### Supplied information

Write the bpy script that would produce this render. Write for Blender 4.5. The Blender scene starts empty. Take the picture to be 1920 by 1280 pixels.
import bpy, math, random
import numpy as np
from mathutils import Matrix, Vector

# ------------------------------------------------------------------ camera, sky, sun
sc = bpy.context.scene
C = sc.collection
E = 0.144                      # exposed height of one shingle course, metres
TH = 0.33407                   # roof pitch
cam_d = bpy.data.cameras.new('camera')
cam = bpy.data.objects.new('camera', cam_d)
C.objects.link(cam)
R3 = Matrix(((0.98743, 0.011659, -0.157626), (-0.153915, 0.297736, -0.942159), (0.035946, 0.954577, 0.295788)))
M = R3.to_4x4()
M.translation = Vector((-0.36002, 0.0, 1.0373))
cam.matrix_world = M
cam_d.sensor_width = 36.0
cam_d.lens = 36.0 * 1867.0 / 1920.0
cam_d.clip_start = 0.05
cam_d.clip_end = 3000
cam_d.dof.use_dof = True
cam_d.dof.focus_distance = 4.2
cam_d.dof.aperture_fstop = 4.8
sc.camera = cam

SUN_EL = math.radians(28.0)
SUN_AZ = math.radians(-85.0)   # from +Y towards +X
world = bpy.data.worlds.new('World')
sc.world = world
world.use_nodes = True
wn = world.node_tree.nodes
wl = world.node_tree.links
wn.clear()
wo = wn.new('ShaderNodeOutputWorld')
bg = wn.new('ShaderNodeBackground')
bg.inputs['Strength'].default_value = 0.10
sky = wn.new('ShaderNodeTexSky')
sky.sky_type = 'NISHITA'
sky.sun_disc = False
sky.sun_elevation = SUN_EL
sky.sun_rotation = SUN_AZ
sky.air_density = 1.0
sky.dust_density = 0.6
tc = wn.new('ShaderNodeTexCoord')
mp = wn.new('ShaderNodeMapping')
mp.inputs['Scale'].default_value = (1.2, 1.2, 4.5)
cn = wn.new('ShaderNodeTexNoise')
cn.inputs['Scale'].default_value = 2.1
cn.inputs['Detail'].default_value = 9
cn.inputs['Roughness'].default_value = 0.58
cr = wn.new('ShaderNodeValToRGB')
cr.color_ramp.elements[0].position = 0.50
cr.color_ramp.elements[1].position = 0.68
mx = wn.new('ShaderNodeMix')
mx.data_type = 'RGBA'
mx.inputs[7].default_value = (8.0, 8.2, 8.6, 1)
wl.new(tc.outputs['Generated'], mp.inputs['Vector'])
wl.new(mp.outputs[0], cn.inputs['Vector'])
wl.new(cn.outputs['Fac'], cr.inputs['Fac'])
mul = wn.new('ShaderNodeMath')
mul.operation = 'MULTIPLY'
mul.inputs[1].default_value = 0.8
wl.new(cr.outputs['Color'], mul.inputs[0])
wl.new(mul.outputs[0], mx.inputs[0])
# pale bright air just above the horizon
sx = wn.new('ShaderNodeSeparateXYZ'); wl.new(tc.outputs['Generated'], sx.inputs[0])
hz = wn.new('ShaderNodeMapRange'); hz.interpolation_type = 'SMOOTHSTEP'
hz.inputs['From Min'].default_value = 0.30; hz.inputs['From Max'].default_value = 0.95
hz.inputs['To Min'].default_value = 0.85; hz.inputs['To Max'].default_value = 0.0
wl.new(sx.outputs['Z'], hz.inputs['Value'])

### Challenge
Beginning at the top of the data, please return every line until and including the line containing "from mathutils import Matrix, Vector", copied exactly, and nothing past it.

### Task solution
Write the bpy script that would produce this render. Write for Blender 4.5. The Blender scene starts empty. Take the picture to be 1920 by 1280 pixels.
import bpy, math, random
import numpy as np
from mathutils import Matrix, Vector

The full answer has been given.